Even a candle flame will significantly de-stress the brass.
I've taken to just stand the cases up in lines on my small lathe bed (heat sink for the bases) and move a blowtorch across them, 5 secs each to the base of the neck. Very quickly done.
No particular reason @Cordite still new to the game, its on the list at some stage though
Apart from the split neck (throw away) i would and do continue to reload cases with small blemishes like those.
sure it wasnt there when it was new... iv seen brass or rounds from the factory like that.
As @Flyblown stated I too would say that there was one or two pieces of cotton off of a cleaning patch lodged in the neck area of your chamber.
I had the same thing happen with a new Steyr .223 rifle with the very first shot after cleaning the factory grease out of the barrel. On inspecting the fired case there was a 30mm long groove up the side of the case. Looking in the chamber I could see a single thread of cotton. Once removed there were no more grooves. The next time I fired that case the groove fire formed out.
@Dicko is that for 22-250? Maybe I'm just paranoid but its cranking out some pace/pressure. @bully yep 99% sure, I check em all before I reload.
Gun gets cleaned regularly and has been cleaned since some of those brass were fired. Fired some yesterday and threw them in the jar with the rest and then checked them last night so they may well be from the other week. Will check the 2 rounds I fired this morning and see if they have them. Pull apart me die and have a look also
Charlie,
I’d keep using them in any caliber. It’s the neck. It only holds the projectile and is full supported.
Lube dents, or dents in general normally just pop out in the next firing. Would be good to know whats causing it though.
Have checked die, seemed okay. Check chamber tomorrow. Prepped some brass and will load up some clean ones, fire and check necks.
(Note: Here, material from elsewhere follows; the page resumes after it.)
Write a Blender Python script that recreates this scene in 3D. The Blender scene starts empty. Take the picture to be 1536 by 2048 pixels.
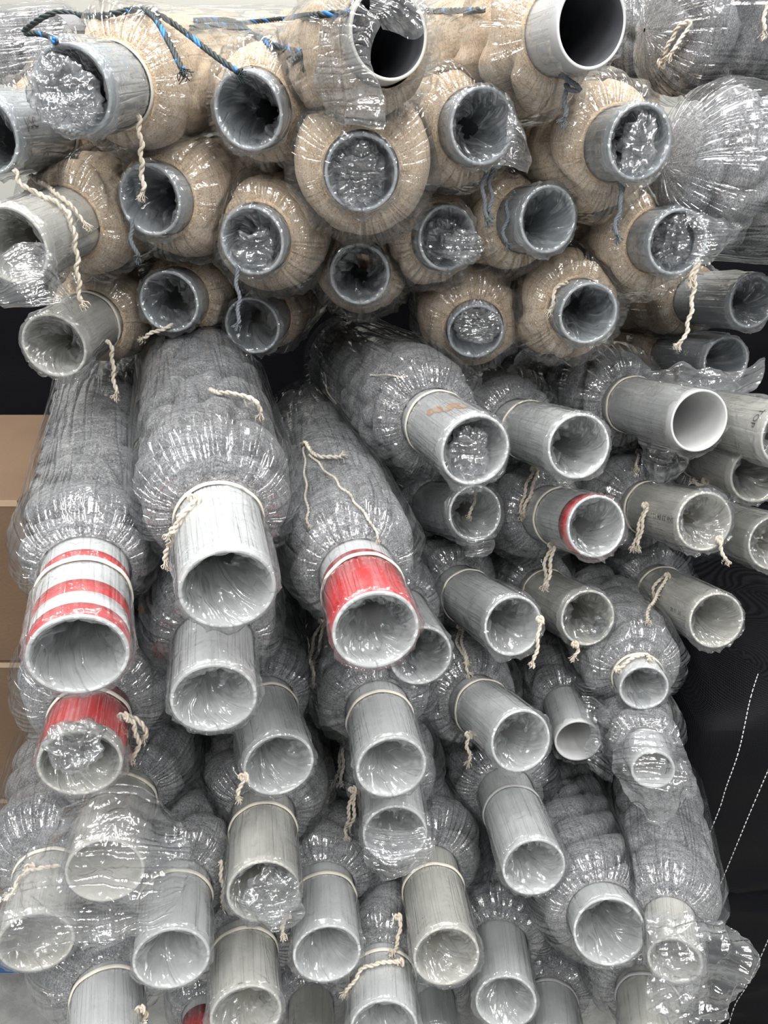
import bpy, math, random
import numpy as np
from mathutils import Vector
from mathutils.bvhtree import BVHTree
random.seed(7)
rng = np.random.default_rng(11)
S = bpy.context.scene
COL = S.collection
PI = math.pi

# ------------------------------------------------------------------ camera
F = 1480.0
CAM = np.array([0.0, 0.0, 2.25])
PITCH = math.radians(28)
FWD = np.array([0, math.cos(PITCH), -math.sin(PITCH)])
UPV = np.array([0, math.sin(PITCH), math.cos(PITCH)])
RGT = np.array([1.0, 0, 0])
cd = bpy.data.cameras.new('camera'); cam = bpy.data.objects.new('camera', cd); COL.objects.link(cam)
cam.location = CAM; cam.rotation_euler = (PI/2 - PITCH, 0, 0)
cd.sensor_fit = 'VERTICAL'; cd.sensor_height = 24; cd.lens = F/2048*24; cd.clip_start = 0.02
S.camera = cam
# ------------------------------------------------------------------ view, world, lamps
S.view_settings.view_transform = 'Standard'; S.view_settings.look = 'None'
S.view_settings.gamma = 1; S.view_settings.use_curve_mapping = False
S.view_settings.exposure = 0.12
cy = S.cycles
cy.max_bounces = 4; cy.diffuse_bounces = 2; cy.glossy_bounces = 2; cy.transmission_bounces = 2
cy.transparent_max_bounces = 12; cy.caustics_reflective = False; cy.caustics_refractive = False
cy.sample_clamp_indirect = 4
cy.use_adaptive_sampling = True; cy.adaptive_threshold = 0.09; cy.adaptive_min_samples = 16
W = bpy.data.worlds.new('hall'); S.world = W; W.use_nodes = True
W.node_tree.nodes['Background'].inputs[0].default_value = (0.93, 0.96, 1.0, 1)
W.node_tree.nodes['Background'].inputs[1].default_value = 0.24
def area(name, loc, sx, sy, power, target, col=(1, 0.985, 0.96)):
    l = bpy.data.lights.new(name, 'AREA'); l.shape = 'RECTANGLE'; l.size = sx; l.size_y = sy
    l.energy = power; l.color = col
    o = bpy.data.objects.new(name, l); COL.objects.link(o); o.location = loc
    d = Vector(target) - Vector(loc); o.rotation_euler = d.to_track_quat('-Z', 'Y').to_euler()
    return o
for lx in (-1.9, -.65, .65, 1.9):
    for ly, pw in ((-2.8, 34), (-.9, 40), (1.0, 34)):
        area('ceiling_lamp', (lx, ly, 4.5), 0.08, 1.25, pw*.98, (lx, ly+.25, 0))
area('ceiling_lamp', (0.0, 2.5, 4.4), 3.0, 0.3, 36, (0.0, 1.9, 1.5))

# ------------------------------------------------------------------ helpers
def P(px, py, Z):
    return CAM + Z*((px-768)/F*RGT - (py-1024)/F*UPV + FWD)
def proj(p):
    q = np.asarray(p) - CAM
    z = q @ FWD
    return 768 + F*(q @ RGT)/z, 1024 - F*(q @ UPV)/z, z
def nrm(v):
    return v/np.linalg.norm(v)
def hsh(ix, iy, iz, seed):
    h = (ix*374761393 + iy*668265263 + iz*2147483647 + seed*1274126177) & 0xffffffff
    h = ((h ^ (h >> 13))*1274126177) & 0xffffffff
    return ((h ^ (h >> 16)) & 0xffff)/65535.0
def noise(x, y, z=0.0, seed=0):
    """smooth value noise in -1..1, vectorised"""
    x, y, z = np.broadcast_arrays(np.asarray(x, float), np.asarray(y, float), np.asarray(z, float))
    ix, iy, iz = np.floor(x).astype(np.int64), np.floor(y).astype(np.int64), np.floor(z).astype(np.int64)
    fx, fy, fz = x-ix, y-iy, z-iz
    u, v, w = fx*fx*(3-2*fx), fy*fy*(3-2*fy), fz*fz*(3-2*fz)
    r = 0
    for a in (0, 1):
        for b in (0, 1):
            for c in (0, 1):
                r = r + hsh(ix+a, iy+b, iz+c, seed)*(u if a else 1-u)*(v if b else 1-v)*(w if c else 1-w)
    return r*2-1
def ridge(x, y, z=0.0, seed=0):
    return 1-2*np.abs(noise(x, y, z, seed))
def cnoise(th, s, f, fs, seed):
    """noise periodic round the axis"""
    return noise(np.cos(th)*f+50, np.sin(th)*f+50, s*fs+50, seed)

def link(name, verts, faces, mats, parent=None, origin=None, uv=None, midx=None, smooth=True):
    me = bpy.data.meshes.new(name)
    verts = np.asarray(verts, float)
    if origin is not None: verts = verts - origin
    me.from_pydata(verts.tolist(), [], faces if isinstance(faces, list) else faces.tolist())
    for m in (mats if isinstance(mats, (list, tuple)) else [mats]): me.materials.append(m)
    if midx is not None: me.polygons.foreach_set('material_index', np.asarray(midx, np.int32))
    if smooth: me.polygons.foreach_set('use_smooth', np.ones(len(me.polygons), bool))
    if uv is not None:
        l = me.uv_layers.new(name='UVMap')
        vi = np.zeros(len(me.loops), np.int32); me.loops.foreach_get('vertex_index', vi)
        l.data.foreach_set('uv', np.asarray(uv, np.float32)[vi].ravel())
    me.update()
    o = bpy.data.objects.new(name, me); COL.objects.link(o)
    if parent is not None: o.parent = parent
    elif origin is not None: o.location = origin
    return o
def grid_faces(n, m, wrap=True, base=0):
    """n rows, m columns"""
    i = np.arange(n-1)[:, None]; j = np.arange(m if wrap else m-1)[None, :]
    a = i*m+j; b = i*m+(j+1) % m
    f = np.stack([a, b, b+m, a+m], -1).reshape(-1, 4)+base
    return f
def tag(o, label=None, cat=None, group=None, kind=None):
    if label: o['label'] = label
    if cat: o['category'] = cat
    if group: o['group'] = group
    if kind: o['kind'] = kind
    return o
def smoothpath(pts, step):
    pts = np.asarray(pts, float); n = len(pts)
    if n == 2: pts = np.array([pts[0], (pts[0]+pts[1])/2, pts[1]]); n = 3
    out = []
    for i in range(n-1):
        p0 = pts[max(i-1, 0)]; p1 = pts[i]; p2 = pts[i+1]; p3 = pts[min(i+2, n-1)]
        k = max(2, int(np.linalg.norm(p2-p1)/step))
        for t in np.linspace(0, 1, k, endpoint=False):
            out.append(0.5*((2*p1)+(-p0+p2)*t+(2*p0-5*p1+4*p2-p3)*t*t+(-p0+3*p1-3*p2+p3)*t**3))
    out.append(pts[-1])
    return np.array(out)
def frames(c):
    t = np.gradient(c, axis=0); t /= np.linalg.norm(t, axis=1)[:, None]+1e-12
    u = np.zeros_like(t); ref = np.array([0, 0, 1.0]) if abs(t[0][2]) < .8 else np.array([1.0, 0, 0])
    u[0] = nrm(np.cross(t[0], ref))
    for i in range(1, len(c)):
        q = u[i-1]-t[i]*(u[i-1] @ t[i]); u[i] = q/(np.linalg.norm(q)+1e-12)
    return t, u, np.cross(t, u)
def sweep(c, rad, k=6):
    t, u, v = frames(c)
    rad = np.broadcast_to(rad, len(c))
    a = np.linspace(0, 2*PI, k, endpoint=False)
    vv = c[:, None]+rad[:, None, None]*(np.cos(a)[None, :, None]*u[:, None]+np.sin(a)[None, :, None]*v[:, None])
    n = len(c)
    f = grid_faces(n, k).tolist()
    f.append(list(range(k))[::-1]); f.append([(n-1)*k+i for i in range(k)])
    return vv.reshape(-1, 3), f
class MB:
    def __init__(s): s.v = []; s.f = []; s.n = 0; s.m = []
    def add(s, v, f, m=0):
        s.v.append(np.asarray(v, float)); s.f += [[i+s.n for i in q] for q in (f if isinstance(f, list) else f.tolist())]
        s.m += [m]*len(f) if np.isscalar(m) else list(m)
        s.n += len(v)
    def build(s, name, mats, parent=None, origin=None, smooth=True):
        return link(name, np.concatenate(s.v), s.f, mats, parent, origin, midx=s.m, smooth=smooth)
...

Its caused by lack of annealing. I see it a bit with my 22-250, some cases are split in the neck and some show like yours.
Husky, you maybe right, my experience is lack of annealing show up in cracks in the necks at firing, different neck tension in batches resulting in poor groups and stiffness / stickiness of the case during FL sizing when your trying to get the expander ball / mandrel our of the neck on the upstroke. The deformations here i think is more from having lube or oil, cotton etc in the chamber at firing but again hard to tell without seeing / knowing the whole picture.